For his part Senator McCain insisted he was – wait for it – a reformer who would reform Washington, end corruption on Wall Street, drill for oil, win the wars in Iraq and Afghanistan and robustly defend America’s interests. Senator Obama, he gravely reminded the audience, could not be trusted because he didn’t have the experience or the judgment.
Most media outlets, it seems, are peeved at the fact that the candidates strictly stuck to their talking points, despite the fact that doing so mitigates the strength of a debate, making it sanitary and common. It's a reasonable contention; but we've got one question: what campaign has everyone else been following up until now?
Sarah Palin dodged every single question in the VP debate, choosing instead to rattle off prepackaged quotes like she was performing a 10th grade book report. Where was the bored media's ire then? Instead, David Brooks of the New York Times said Palin "held up her end of an energetic debate that gave voters a direct look at two competing philosophies." WTF? What philosophy was that, Brooksy? She gave a shout-out to third graders! Sorry to break it to you, everyone, but our politicians now feel that they are above speaking to us honestly. And you know why they think they can do that? Because we don't really make a big deal out of it when they do, because we sit on our asses and allow columnists in the "paper of record" to call them "direct" when we know damn well that they're anything but.

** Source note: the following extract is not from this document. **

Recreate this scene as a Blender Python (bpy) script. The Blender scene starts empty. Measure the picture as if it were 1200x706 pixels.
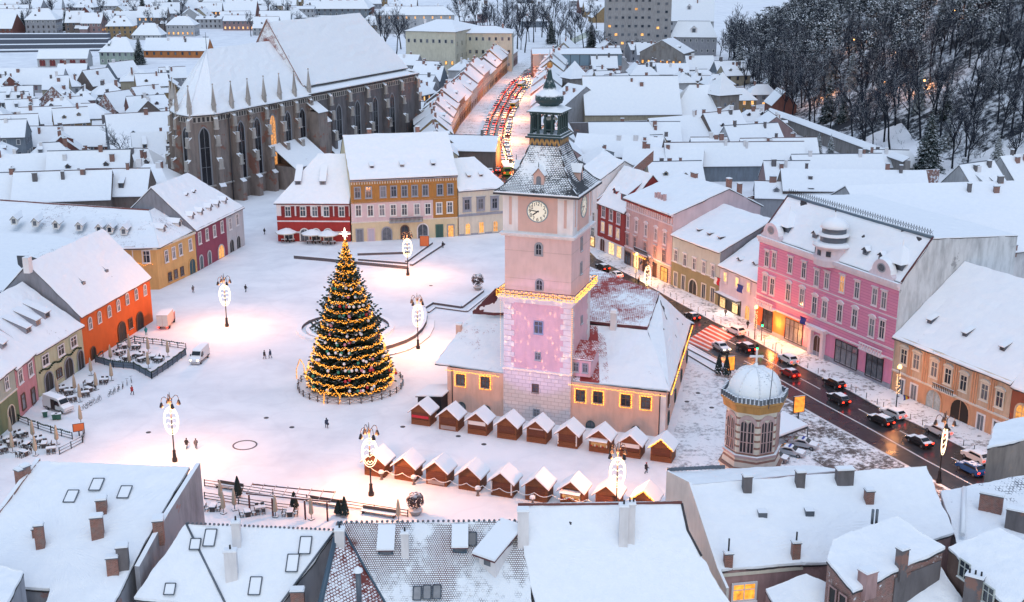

And is everyone authentically shocked that the presidential candidates rarely veer away from their main points (ie Obama: "I was once poor," McCain: "I'm not a sissy lawyer") anymore? This is the final month before the most important election in decades, one in which the slightest verbal or physical mistake has been uploaded to YouTube instantly. Nobody's going to risk shooting from the hip and ending up with a macaca-gate on their hands—or worse, another Palin-style meltdown about Alaskan airspace. For the next thirty days, Obama and McCain are like spiders: more scared of you than you are of them.
And another thing…
The CNN coverage of the debates, with the charts and the graphs and the viewer response lines? That crap needs to end. Have we really reached a point in our zeitgeist where people can't sit and watch two of the most powerful men in the whole world talk about decisions that will effect billions of dollars and people without video games cluttering the screen? Are we that gone on sugar and Ritalin and cocaine?
By framing the debates in useless nonsense, CNN and their ilk are not only distracting voters from what's being said, they're also distracting them from stuff that's actually important to watch when attempting to discern what kind of person a candidate is, their verbal patterns and subtle physical tics.
It's called paying attention, and it's how millions of Americans at bars every night choose who they're going to do the bonedance with. Why can't everyone apply the same level of interest to two men they really don't want to be cornholed by.